Project xCloud running <em>Gears of War 4</em> at an E3 Microsoft Theater demonstration.
Enlarge / Project xCloud running Gears of War 4 at an E3 Microsoft Theater demonstration.

With the planned 2019 launch of Project Xcloud, Microsoft isn’t ignoring the game industry’s current mania for streaming gaming. But in a recent interview with Gamespot, Microsoft Xbox head Phil Spencer tempered near-term expectations for the supposed streaming gaming “revolution” some are expecting.

On the one hand, Spencer told the site that streaming is “one of the directions the industry is headed” and will be “inevitably… part of gaming.” At the same time, though, Spencer said he doesn’t want to oversell the speed of that transition.

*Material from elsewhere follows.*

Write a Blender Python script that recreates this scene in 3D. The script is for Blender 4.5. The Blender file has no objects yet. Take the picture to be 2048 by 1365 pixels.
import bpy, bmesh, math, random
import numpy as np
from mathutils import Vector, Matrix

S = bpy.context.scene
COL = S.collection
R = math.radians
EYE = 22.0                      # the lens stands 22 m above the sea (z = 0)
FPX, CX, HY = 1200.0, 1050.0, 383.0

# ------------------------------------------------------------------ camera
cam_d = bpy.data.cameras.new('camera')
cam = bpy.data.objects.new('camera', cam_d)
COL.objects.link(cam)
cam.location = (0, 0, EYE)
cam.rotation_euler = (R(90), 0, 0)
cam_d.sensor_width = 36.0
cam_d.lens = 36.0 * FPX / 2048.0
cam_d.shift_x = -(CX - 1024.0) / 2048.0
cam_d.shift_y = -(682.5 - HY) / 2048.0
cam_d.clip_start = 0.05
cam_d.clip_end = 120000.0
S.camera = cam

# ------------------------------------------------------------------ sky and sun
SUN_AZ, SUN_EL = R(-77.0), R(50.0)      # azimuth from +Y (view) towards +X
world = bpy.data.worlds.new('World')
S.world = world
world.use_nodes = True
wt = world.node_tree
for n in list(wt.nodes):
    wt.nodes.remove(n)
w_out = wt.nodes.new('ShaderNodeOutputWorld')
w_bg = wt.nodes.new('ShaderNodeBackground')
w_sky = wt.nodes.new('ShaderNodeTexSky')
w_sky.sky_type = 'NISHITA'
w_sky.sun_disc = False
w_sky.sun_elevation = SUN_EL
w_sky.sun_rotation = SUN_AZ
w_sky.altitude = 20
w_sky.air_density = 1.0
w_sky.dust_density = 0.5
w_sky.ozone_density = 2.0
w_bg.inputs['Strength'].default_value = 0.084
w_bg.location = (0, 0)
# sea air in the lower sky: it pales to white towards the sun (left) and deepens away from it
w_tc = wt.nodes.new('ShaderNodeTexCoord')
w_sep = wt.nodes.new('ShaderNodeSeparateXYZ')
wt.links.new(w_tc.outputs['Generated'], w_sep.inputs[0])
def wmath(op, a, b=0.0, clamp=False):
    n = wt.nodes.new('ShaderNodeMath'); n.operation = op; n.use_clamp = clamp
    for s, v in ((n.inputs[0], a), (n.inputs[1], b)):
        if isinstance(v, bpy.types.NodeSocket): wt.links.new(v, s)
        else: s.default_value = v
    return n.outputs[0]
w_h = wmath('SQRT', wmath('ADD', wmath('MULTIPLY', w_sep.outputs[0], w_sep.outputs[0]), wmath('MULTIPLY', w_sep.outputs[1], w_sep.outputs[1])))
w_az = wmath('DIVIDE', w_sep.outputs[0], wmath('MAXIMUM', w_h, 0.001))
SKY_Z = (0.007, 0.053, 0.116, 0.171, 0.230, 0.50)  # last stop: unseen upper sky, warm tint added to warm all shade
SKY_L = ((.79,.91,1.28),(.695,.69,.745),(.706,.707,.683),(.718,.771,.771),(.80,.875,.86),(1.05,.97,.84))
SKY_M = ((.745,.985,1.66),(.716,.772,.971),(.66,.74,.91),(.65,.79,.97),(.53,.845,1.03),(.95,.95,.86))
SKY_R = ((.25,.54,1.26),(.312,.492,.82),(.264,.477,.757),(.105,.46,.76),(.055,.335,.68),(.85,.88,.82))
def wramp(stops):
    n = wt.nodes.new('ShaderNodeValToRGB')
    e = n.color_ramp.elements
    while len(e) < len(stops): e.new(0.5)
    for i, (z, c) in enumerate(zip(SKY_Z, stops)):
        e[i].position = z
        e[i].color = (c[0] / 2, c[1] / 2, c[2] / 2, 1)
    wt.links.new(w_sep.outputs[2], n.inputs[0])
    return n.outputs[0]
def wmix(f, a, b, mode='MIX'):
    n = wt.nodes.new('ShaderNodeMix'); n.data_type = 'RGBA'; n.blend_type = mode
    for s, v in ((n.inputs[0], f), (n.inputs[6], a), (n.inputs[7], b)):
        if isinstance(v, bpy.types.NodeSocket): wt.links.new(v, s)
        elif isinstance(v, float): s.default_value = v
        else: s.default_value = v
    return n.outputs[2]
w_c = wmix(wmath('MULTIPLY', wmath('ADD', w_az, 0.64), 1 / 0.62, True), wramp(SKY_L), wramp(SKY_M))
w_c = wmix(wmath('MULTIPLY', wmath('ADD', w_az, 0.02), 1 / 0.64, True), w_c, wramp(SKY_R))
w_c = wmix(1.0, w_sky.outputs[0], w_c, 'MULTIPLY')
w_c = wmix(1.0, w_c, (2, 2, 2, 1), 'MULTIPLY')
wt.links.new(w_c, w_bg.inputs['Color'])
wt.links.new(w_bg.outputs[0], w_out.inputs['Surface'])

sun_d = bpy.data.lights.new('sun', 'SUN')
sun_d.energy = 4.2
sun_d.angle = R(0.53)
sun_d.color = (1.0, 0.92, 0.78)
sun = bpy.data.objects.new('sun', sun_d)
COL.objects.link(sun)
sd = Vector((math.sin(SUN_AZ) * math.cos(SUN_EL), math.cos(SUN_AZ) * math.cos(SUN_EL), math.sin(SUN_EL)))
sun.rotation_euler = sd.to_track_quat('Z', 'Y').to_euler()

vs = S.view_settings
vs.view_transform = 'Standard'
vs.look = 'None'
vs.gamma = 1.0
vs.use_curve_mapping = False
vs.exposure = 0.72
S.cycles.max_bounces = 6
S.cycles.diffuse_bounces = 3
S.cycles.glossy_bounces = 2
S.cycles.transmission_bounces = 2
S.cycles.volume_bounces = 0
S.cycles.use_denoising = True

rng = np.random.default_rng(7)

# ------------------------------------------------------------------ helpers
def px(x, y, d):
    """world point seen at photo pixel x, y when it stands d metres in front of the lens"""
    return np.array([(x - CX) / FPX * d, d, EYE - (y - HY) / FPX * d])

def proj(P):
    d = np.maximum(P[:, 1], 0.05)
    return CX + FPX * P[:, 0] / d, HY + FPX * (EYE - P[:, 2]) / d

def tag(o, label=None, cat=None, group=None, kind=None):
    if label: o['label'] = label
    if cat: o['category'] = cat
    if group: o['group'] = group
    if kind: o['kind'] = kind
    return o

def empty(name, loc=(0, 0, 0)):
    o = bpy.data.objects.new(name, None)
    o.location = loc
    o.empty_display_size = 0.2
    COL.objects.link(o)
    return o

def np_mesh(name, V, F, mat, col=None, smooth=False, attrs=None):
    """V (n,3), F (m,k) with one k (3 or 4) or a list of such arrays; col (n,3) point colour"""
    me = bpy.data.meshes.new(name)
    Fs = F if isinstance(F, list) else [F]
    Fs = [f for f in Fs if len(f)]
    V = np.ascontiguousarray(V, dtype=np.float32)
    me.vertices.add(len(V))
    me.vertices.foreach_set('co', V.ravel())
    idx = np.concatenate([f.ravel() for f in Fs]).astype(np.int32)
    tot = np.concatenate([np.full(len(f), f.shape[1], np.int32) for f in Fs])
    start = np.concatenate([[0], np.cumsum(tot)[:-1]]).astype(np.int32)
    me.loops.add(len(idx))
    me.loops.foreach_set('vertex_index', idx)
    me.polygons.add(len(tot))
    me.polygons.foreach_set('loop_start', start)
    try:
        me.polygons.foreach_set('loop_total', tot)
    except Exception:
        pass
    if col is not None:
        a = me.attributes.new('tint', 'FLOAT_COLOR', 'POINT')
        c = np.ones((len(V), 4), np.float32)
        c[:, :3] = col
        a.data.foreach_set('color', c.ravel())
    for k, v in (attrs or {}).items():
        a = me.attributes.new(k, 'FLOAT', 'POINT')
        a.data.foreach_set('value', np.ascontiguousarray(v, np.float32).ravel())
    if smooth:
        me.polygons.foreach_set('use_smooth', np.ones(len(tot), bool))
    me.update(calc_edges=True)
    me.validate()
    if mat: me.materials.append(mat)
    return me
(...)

“I think [streaming] is years away from being a mainstream way people play,” Spencer said. “And I mean years, like years and years.” Comparing the trend to Netflix’s now two-decade-old transition to streaming movies, Spencer said, “I think game streaming will get there faster than 20 years, but it’s not going to be two years. This is a technological change. While it seems like it happens overnight, it doesn’t.”

That somewhat echoes the view of industry executives like Ubisoft CEO Yves Guillemot, who said last year, “there will be one more console generation and then after that, we will be streaming, all of us.”

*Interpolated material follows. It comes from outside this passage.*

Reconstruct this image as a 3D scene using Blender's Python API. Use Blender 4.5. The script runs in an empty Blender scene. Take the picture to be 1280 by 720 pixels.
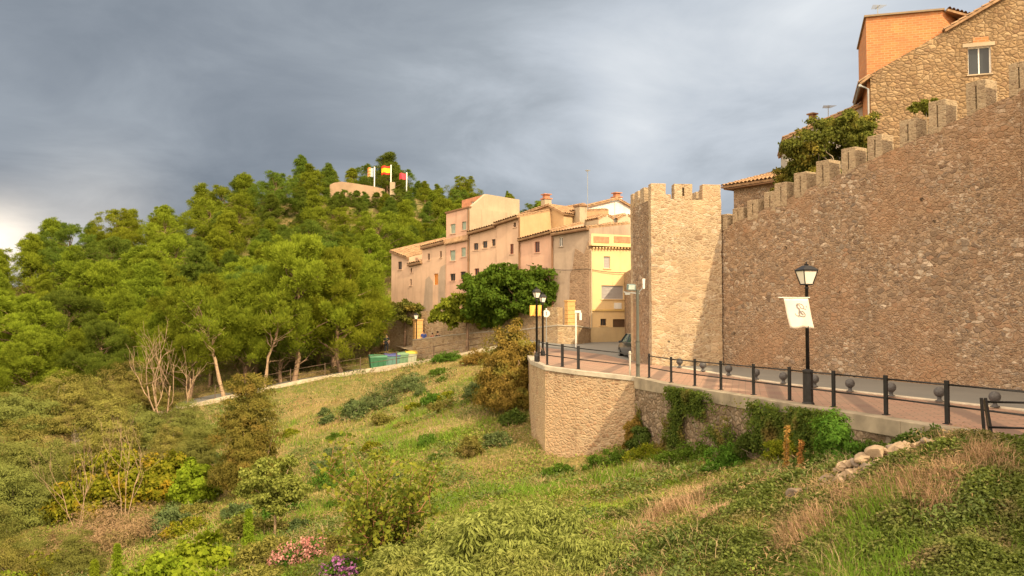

More convenient, but more lag

While Spencer talked up the “convenience capability” of being able to stream Xbox games on devices like smartphones, he also highlighted the drawbacks compared to playing on a local console. “I don’t think anybody should tell you that there’s no lag,” he said. “The experience [streaming on a phone] is not the same as running the games on an Xbox One X. I’m not going to say that it’s an 8k 120-hertz thing. That’s not what we’re doing. We’re going to bring convenience and choice to you on your phone.”

“To me, it’s about what you as a gamer want to do, and I’m not trying to tell you that owning a box that plays video games is a bad thing or that somehow that’s not needed,” he said elsewhere in the interview.

This could all be read as a veiled dig at Google’s upcoming Stadia streaming service, which does not offer a local play option. We’ve been impressed with the responsiveness of both Stadia and Xcloud in recent live demos in controlled settings, and Id Software Senior Programmer Dustin Land said at GDC you could “hardly tell what was local and what was remote” in recent blind tests of Stadia running the upcoming Doom Eternal. But Spencer’s comment taps into a fear among a certain segment of gamers that the streaming gaming experience will be noticeably worse than the locally run games they’re used to.
Regarding latency mitigation, Google’s Phil Harrison told Ars Technica in March about unspecified “innovations that we have put in our data centers at the hardware level which are not visible to the outside world” and “a lot of work in the encode end of the equation in the data center, a lot of which is not disclosed publicly.” Harrison did allow that “different games have different sensitivities” to input lag, though, and acknowledged that “there is a top of that [esports player] pyramid… investing in lowest possible latency mouse pads. Maybe we’re not going to reach those players day one. But I think that aspirational pyramid beneath the pinnacle pro players is absolutely for Stadia.”

Elsewhere in the Gamespot interview, Spencer tamped down reports that Microsoft is still planning a low-cost “Xcloud console” focused on streaming. “We are not working on a streaming-only console right now,” Spencer said directly. “We are looking at the phone in your pocket as the destination for you to stream, and the console that we have allows you to play the games locally.”